Selbst organisierte Flüchtlinge

Wie unter dem Brennglas zeigen sich in einem Artikel der NZZ die planerischen Bedingungen und das Resultat der Flüchtlingshilfe in Jordanien. Im weltweit drittgrössten Camp Zaatari direkt an der syrischen Grenze haben Flüchtlinge in eigener Initiative begonnen, mit Esswaren, Strom und anderem Lebensnotwendigen Handel zu treiben. Anders als bei der UNHCR sonst üblich, wurde diese Praxis durch den für die Leitung des Lagers Verantwortlichen Kilian Kleinschmidt und sein Team unterstützt. Auch das Aufstellen der Zelte und Container wurde den Leuten selbst überlassen, und es bildeten sich bald stadtähnliche Organisationsformen, die an das Gassengewirr mittelalterlicher Siedlungen erinnern. Tatsächlich erwiesen sich die selbstorganisierten Strukturen als leistungsfähiger; Versorgungsengpässe konnten behoben, Wege abgekürzt und Zeit gespart werden. Der Grundriss des Camps zeigt exemplarisch, wie Planung zwischen Kontrolle und Laissez-faire funktionieren kann, ein Themengebiet, dem bereits Frei Otto mit seinem Institut für Leichtbau an der Universität Stuttgart in den 1970er Jahren auf der Spur war.

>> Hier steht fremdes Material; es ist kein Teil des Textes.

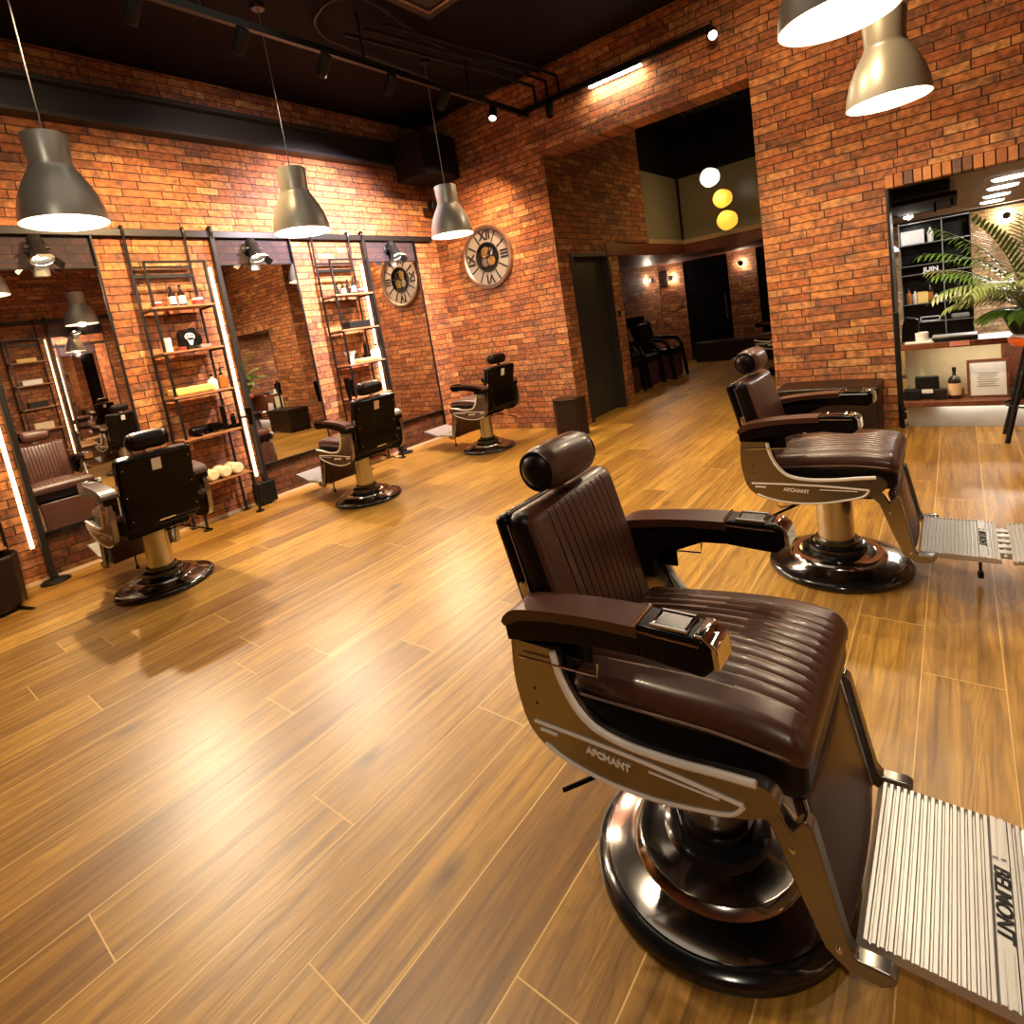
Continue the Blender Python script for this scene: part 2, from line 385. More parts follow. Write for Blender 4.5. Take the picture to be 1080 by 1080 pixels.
# ------------------------------------------------------------------ the room shell
XL, YB, ZC, XR, YF = -5.9, 6.05, 4.36, 1.45, -3.0
XC0, XC1 = -3.87, -1.47     # corridor opening
XB = -.456                  # bar opening left jamb
struct('floor', B(-6.2, 1.75, YF-.2, 12.7, -.1, 0), FL, smooth=False)
struct('ceiling', B(-6.2, 1.75, YF-.2, 12.7, ZC, ZC+.1), M_ceil, smooth=False)
struct('wall_left', B(XL-.25, XL, YF-.2, YB+.25, 0, ZC), BR, smooth=False)
struct('wall_right', B(XR, XR+.25, YF-.2, 12.7, 0, ZC), BR, smooth=False)
struct('wall_front', B(XL, XR, YF-.2, YF, 0, ZC), BR, smooth=False)
struct('wall_back', boxes([(XL, XC0, YB, YB+.25, 0, ZC), (XC0, XC1, YB, YB+.25, 3.40, ZC), (XC1, XB, YB, YB+.25, 0, ZC), (XB, XR, YB, YB+.25, 2.23, ZC)]), BR, smooth=False)
struct('wall_passage', boxes([(XC0-.2, XC0, YB+.25, 6.38, 0, ZC), (XC0-.2, XC0, 6.38, 7.33, 2.22, ZC), (XC0-.2, XC0, 7.33, 7.68, 0, ZC), (XC0-.2, XC0, 7.68, 8.8, 2.4, ZC)]), BR, smooth=False)
# header ledge of the passage opening, added to catch light from the bar lamp above
struct('trim_1', B(XC0, XC1, YB-.035, YB-.001, 3.40, 3.56), BR, smooth=False)
# soldier course above the bar opening
bm = bmesh.new(); x = XB+.002
while x < XR-.07:
    w = .066+random.uniform(-.004, .004); box(bm, x, x+w-.007, YB-.006, YB+.12, 2.12+random.uniform(-.003, .003), 2.226); x += w+.001
M_sold = [mat('soldier_brick', c, .75, noise=.4, nscale=30, bump=.6) for c in ((.40, .15, .05), (.16, .065, .035), (.30, .10, .036), (.48, .20, .075), (.12, .06, .045))]
for k, f in enumerate(bm.faces): f.material_index = (k//6*7) % 5 if (k//6) % 3 else 0
struct('trim_2', bm, M_sold, smooth=False, bev=.003, bseg=1)
# dark reveal of the bar opening
struct('trim_3', boxes([(XB, XB+.022, YB-.005, YB+.25, 0, 2.12), (XB+.022, XR, YB+.12, YB+.25, 2.12, 2.23)]), M_dark, smooth=False, bev=.003)
# steel beam along the left wall
struct('trim_4', boxes([(XL, XL+.16, YF, YB-.02, 4.02, 4.06), (XL, XL+.16, YF, YB-.02, 3.74, 3.78), (XL, XL+.07, YF, YB-.02, 3.78, 4.02)]), M_beam, smooth=False, bev=.004)
# floor edging below the left wall
struct('trim_5', boxes([(XL, XL+.012, YF, YB, 0, .028)]), M_skirt2, smooth=False)
# red brown beam round the gallery
struct('trim_6', boxes([(XC0-.12, XC0+.02, 7.33, 10.33, 2.2, 2.38), (XC0, -1.2, 10.33, 10.47, 2.2, 2.38)]), M_redwood, smooth=False, bev=.004)
struct('trim_7', boxes([(XC0-.1, XC0+.03, 8.8, 10.30, 2.38, 2.46), (XC0-.1, -1.2, 10.30, 10.45, 2.38, 2.46)]), M_ledge, smooth=False, bev=.003)
struct('wall_gallery', boxes([(XC0-.12, XC0, 8.8, 10.45, 3.54, ZC), (XC0-.12, -1.2, 10.34, 10.45, 3.54, ZC)]), M_ceil, smooth=False)
w1 = struct('window_1', boxes([(XC0-.04, XC0-.01, 8.8, 10.33, 2.46, 3.54)]), M_olive, smooth=False)
w2 = struct('window_2', boxes([(XC0+.02, -1.2, 10.36, 10.39, 2.46, 3.54)]), M_olive, smooth=False)
struct('trim_8', boxes([(XC0-.04, XC0+.02, 10.31, 10.37, 2.46, 3.54)]), M_black, smooth=False)
struct('wall_passage_right', B(-1.2, -.95, YB+.25, 12.7, 0, ZC), M_ceil, smooth=False)
struct('ceiling_low', boxes([(-5.5, XC0-.121, 7.68, 12.4, 2.2, 2.34), (XC0-.12, -1.2, 10.471, 12.4, 2.2, 2.34)]), M_redwood, smooth=False)
struct('wall_low_left', B(-5.5, -5.3, 7.5, 12.4, 0, 2.2), BR, smooth=False)
struct('wall_low_side', B(-5.3, XC0-.2, 7.5, 7.68, 0, 2.2), BR, smooth=False)
struct('wall_low_back', boxes([(-5.5, -4.72, 12.4, 12.6, 0, 2.2), (-3.76, -3.18, 12.4, 12.6, 0, 2.2)]), BR, smooth=False)
d2 = struct('door_2', B(-4.72, -3.76, 12.42, 12.5, 0, 2.2), M_blackglass, smooth=False)
bmh = T([(0, 0, 0), (0, -.06, 0), (0, -.06, .5), (0, 0, .5)], .012); hh = obj('door_handle', bmh, M_chrome, d2); hh.location = (-3.85, 12.42, .85)
struct('window_3', B(-3.18, -1.2, 12.42, 12.5, 0, 2.2), M_blackglass, smooth=False)

# charcoal door in the passage wall
d1 = struct('door_1', B(XC0-.14, XC0-.09, 6.40, 7.31, 0.01, 2.19), M_door, smooth=False, bev=.004)
obj('door_frame', boxes([(XC0-.2, XC0+.02, 6.34, 6.40, 0, 2.24), (XC0-.2, XC0+.02, 7.31, 7.37, 0, 2.24), (XC0-.2, XC0+.02, 6.40, 7.31, 2.19, 2.24)]), M_frame, d1, smooth=False, bev=.003)
obj('door_handle', T([(XC0-.09, 7.22, 1.03), (XC0-.04, 7.22, 1.03), (XC0-.04, 7.1, 1.03)], .01), M_iron, d1)
obj('light_switch', B(0, .012, -.03, .03, -.045, .045), M_dark).location = (XC0, 7.51, 1.36)
tag(bpy.data.objects['light_switch'], 'small dark switch plate on the brick beside the charcoal door', 'switch')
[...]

Und bei uns? Man streitet sich, ob Ikeas Flüchtlingshütten feuerfest sind, ob die Holzhütte für eine ganze Familie in Zürich 3800 statt 1500 Franken kosten dürfe. Dafür werden die Fluchtwege(!) eingehalten und das Elend kann sauber verwaltet werden. Selbstorganisation nicht erwünscht.